De soefi´s hebben derhalve spirituele ontwikkeling beschouwd als de ontwikkeling van het hart. Die omvat het afstemmen van het hart. Afstemmen betekent het veranderen van de toonhoogte van de vibratie. Het afstemmen van het hart betekent het veranderen van de vibraties opdat je een bepaalde toonhoogte kun bereiken die de natuurlijke toonhoogte is. Dan voel je de vreugde en extase van het leven, wat je in staat stelt plezier aan anderen te schenken door alleen al je aanwezigheid omdat je bent afgestemd. Wanneer een instrument op de juiste wijze is afgestemd dan hoef je er geen muziek op te spelen. Alleen al door het aan te raken zul je er een groot magnetisme uit voelen komen.
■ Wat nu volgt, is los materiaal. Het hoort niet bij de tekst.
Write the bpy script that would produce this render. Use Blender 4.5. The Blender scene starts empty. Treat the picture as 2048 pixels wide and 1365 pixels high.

Als een goed-afgestemd instrument dat magnetisme kan hebben, hoe veel groter zal dan niet het magnetisme van het hart zijn dat is afgestemd! Roemi zegt: ´Of je nu een menselijk wezen hebt liefgehad of God, als je voldoende hebt liefgehad zul je uiteindelijk in de aanwezigheid van de opperste Liefde zelf geleid worden´.